Monday, November 06, 2006

COIN obsolete?

COIN (counter-insurgency) doctrine traditionally orients on fixing the underlying (undermining) weakness in the government's policy that feeds the insurgency. Usually that means economic redress, land reform, social services, equality under the law, and the like. As with so much of what we do it's a response to Marxist movements. That means there is never a purely military solution, but that there has to be a political and economic one as well, and the establishment of a more just goverment that provides better economic opportunities, social services, redistribution of land or wealth, and equality under the law will "drain the swamp" and eliminate the breeding ground of the killer mosquitos. Economic solutions were pursued from the beginning at every level with national and local construction both contracted, done by local units, even G.I's on their own initiative and time (between combat missions). There was some success nationwide in these efforts and they were hampered mainly by sabotage (again the failure to provide security).

However despite the high unemployment rate young men are not interested in reconstruction or commerce. They still want to blow things up. Perhaps it's the wounded pride and loss of dignity that counts more, restoration of soverignty should help.

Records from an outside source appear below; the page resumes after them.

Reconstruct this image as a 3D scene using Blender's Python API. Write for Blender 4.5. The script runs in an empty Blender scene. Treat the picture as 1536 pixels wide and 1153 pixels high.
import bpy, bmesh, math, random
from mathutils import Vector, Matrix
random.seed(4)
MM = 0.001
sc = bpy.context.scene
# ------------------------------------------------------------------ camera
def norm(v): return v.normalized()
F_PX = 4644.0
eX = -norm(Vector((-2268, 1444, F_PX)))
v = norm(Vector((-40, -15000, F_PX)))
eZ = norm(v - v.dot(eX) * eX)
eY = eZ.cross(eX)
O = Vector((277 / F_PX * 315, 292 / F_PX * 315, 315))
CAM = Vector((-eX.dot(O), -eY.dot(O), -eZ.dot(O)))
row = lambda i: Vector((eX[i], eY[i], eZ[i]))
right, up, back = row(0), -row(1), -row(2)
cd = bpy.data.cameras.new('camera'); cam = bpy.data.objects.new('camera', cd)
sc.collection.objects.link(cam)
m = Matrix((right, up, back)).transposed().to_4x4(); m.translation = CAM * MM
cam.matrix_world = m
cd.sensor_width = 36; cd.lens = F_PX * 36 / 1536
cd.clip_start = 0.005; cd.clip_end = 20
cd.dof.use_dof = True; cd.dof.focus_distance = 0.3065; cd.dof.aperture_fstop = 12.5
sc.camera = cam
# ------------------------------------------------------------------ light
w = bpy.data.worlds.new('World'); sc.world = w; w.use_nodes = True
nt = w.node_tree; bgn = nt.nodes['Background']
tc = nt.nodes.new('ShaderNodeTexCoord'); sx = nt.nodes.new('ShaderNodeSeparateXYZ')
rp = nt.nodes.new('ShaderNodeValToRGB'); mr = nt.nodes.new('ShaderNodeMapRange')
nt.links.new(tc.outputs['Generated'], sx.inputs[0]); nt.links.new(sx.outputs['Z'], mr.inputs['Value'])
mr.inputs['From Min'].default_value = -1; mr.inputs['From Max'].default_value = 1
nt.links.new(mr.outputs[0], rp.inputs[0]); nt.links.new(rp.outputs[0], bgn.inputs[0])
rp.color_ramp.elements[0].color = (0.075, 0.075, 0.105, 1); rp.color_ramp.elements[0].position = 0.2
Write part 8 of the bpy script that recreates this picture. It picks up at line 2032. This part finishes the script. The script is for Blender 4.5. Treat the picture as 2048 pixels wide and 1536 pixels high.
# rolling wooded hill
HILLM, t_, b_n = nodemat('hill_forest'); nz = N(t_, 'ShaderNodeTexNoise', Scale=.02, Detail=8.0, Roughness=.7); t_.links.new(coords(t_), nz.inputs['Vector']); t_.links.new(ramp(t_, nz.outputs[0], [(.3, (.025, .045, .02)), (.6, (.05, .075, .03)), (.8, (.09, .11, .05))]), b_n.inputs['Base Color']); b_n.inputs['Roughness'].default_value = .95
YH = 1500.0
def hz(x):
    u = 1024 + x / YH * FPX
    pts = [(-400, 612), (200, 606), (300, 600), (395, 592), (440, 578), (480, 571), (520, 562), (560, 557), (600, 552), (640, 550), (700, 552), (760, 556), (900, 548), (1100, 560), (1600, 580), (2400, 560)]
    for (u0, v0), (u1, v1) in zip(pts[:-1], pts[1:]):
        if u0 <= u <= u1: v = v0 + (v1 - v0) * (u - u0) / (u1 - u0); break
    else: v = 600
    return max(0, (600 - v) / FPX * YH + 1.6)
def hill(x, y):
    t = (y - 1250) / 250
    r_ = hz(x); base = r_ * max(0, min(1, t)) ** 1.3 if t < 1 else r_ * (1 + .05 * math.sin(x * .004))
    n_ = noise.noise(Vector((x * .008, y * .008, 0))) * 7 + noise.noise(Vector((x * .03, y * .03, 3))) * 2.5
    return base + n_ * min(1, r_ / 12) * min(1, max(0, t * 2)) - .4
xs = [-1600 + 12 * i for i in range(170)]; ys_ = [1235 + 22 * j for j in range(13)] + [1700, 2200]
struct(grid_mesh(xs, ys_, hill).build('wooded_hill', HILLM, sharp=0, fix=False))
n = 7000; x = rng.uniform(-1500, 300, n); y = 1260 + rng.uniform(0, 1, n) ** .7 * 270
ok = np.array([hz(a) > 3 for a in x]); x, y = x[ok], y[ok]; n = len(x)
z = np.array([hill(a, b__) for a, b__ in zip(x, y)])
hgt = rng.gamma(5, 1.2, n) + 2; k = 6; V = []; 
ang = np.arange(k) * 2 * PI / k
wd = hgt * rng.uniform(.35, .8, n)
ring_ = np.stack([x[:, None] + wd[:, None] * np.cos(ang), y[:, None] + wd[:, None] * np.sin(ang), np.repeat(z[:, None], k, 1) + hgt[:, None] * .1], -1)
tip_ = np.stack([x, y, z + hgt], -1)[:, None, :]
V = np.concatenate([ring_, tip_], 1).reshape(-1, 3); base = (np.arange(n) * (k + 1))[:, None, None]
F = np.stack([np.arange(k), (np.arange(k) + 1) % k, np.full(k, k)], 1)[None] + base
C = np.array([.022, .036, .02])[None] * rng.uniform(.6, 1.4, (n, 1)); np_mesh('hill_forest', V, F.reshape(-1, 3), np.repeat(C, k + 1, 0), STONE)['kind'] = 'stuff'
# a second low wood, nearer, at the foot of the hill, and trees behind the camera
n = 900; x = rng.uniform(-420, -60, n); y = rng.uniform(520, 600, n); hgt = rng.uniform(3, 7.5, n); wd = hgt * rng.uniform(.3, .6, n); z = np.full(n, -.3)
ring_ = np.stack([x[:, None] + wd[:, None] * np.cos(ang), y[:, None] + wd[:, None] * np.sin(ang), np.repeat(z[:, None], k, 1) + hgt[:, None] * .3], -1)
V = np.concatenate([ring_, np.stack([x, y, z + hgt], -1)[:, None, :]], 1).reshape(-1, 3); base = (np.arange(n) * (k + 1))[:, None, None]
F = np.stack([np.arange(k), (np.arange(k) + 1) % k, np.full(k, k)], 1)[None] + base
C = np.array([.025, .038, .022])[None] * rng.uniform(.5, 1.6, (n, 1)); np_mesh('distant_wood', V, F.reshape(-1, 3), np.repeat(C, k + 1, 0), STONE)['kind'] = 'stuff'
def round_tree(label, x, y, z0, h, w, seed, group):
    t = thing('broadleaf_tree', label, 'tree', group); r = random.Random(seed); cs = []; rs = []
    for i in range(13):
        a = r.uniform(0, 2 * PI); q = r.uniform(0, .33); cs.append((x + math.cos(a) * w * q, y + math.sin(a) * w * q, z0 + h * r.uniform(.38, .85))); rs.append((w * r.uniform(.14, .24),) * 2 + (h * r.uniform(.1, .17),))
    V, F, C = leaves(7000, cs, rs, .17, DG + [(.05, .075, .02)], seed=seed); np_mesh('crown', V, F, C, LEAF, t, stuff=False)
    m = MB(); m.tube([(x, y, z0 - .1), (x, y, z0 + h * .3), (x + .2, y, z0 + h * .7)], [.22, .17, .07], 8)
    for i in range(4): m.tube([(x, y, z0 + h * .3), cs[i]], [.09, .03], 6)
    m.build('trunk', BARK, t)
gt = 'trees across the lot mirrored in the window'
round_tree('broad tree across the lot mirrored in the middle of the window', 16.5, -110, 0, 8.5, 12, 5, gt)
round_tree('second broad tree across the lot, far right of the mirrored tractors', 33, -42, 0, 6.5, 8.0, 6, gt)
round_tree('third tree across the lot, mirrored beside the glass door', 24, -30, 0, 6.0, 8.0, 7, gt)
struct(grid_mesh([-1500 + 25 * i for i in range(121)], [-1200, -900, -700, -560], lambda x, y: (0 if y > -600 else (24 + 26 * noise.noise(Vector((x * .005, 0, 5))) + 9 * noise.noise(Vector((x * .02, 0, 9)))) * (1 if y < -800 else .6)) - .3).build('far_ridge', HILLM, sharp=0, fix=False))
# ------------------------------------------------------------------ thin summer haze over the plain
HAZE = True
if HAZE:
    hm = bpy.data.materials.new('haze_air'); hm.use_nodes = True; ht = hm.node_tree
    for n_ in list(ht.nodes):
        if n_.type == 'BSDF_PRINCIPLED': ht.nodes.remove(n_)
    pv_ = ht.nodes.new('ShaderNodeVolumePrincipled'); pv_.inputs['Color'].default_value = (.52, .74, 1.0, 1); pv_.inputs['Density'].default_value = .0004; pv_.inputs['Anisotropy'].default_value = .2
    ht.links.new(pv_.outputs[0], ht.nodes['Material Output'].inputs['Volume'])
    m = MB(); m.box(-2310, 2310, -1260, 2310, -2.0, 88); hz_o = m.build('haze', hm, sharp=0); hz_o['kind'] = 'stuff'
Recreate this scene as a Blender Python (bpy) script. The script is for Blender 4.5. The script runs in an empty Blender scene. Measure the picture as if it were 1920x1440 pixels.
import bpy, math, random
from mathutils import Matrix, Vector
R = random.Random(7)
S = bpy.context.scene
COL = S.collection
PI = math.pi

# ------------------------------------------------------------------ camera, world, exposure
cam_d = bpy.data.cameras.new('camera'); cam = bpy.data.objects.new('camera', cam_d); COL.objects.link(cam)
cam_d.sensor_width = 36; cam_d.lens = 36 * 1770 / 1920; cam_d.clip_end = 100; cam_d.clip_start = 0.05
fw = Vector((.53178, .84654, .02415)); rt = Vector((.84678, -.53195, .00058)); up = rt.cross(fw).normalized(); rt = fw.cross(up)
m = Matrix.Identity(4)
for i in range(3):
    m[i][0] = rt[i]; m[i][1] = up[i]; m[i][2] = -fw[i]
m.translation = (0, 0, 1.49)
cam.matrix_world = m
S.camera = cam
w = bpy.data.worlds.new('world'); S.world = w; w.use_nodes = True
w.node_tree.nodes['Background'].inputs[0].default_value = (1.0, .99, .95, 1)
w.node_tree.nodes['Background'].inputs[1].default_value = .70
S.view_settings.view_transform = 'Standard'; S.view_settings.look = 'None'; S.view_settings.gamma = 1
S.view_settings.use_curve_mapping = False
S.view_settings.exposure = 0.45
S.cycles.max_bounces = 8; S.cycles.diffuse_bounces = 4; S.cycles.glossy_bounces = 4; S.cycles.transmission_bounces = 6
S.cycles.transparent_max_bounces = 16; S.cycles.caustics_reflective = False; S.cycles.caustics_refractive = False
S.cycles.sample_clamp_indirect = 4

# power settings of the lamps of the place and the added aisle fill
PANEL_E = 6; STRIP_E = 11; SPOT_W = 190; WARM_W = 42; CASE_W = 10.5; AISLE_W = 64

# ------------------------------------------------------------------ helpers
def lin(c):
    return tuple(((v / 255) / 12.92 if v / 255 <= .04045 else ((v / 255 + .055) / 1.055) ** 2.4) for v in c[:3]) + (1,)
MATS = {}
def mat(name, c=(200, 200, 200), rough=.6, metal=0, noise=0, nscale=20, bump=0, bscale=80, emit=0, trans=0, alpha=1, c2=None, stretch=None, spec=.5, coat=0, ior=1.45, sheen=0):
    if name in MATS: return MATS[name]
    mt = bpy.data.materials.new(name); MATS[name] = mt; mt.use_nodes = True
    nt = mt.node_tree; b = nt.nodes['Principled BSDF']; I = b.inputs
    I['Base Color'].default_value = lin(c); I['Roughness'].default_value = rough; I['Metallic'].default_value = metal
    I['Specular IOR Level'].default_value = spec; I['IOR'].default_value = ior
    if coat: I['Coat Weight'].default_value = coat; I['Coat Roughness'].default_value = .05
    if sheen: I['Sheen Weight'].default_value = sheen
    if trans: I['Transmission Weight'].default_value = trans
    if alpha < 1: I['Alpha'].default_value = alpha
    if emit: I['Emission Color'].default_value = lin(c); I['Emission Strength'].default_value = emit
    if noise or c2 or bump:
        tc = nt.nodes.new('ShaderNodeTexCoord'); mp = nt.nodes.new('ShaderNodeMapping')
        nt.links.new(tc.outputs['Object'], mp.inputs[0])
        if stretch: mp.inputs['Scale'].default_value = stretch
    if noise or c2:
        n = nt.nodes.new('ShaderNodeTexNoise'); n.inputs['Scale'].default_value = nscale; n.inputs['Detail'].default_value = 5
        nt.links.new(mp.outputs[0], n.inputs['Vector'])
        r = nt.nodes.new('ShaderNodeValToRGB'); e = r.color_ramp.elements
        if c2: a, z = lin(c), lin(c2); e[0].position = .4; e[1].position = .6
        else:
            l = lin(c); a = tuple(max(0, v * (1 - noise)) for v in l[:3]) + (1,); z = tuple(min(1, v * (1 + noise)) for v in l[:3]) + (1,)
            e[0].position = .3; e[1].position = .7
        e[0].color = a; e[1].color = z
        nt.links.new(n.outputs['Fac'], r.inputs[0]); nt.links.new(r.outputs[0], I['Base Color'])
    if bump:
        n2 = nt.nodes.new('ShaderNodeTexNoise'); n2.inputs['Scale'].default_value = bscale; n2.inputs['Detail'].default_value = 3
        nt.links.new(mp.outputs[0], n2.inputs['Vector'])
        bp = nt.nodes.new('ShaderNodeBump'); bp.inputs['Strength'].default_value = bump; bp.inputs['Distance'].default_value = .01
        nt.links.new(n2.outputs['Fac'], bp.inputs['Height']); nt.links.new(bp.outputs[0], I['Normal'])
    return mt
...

So in Iraq we have from the beginning pursued a political solution by setting up local councils, then elections at all levels, a locally drawn up and locally ratified Constitution (climaxing with the dramatic "purple fingers" election; free, fair, even safe) and not least trying to establish security legitimacy for the Iraqi's by training, equipping, advising and most of all turning over control to Iraqi Security Forces. That should take the wind out of the insurgents sails! And in most insurgencies up until now, it would have. But the lot of the GI and most especially the Iraqi civilian worsens, never more than now. Why?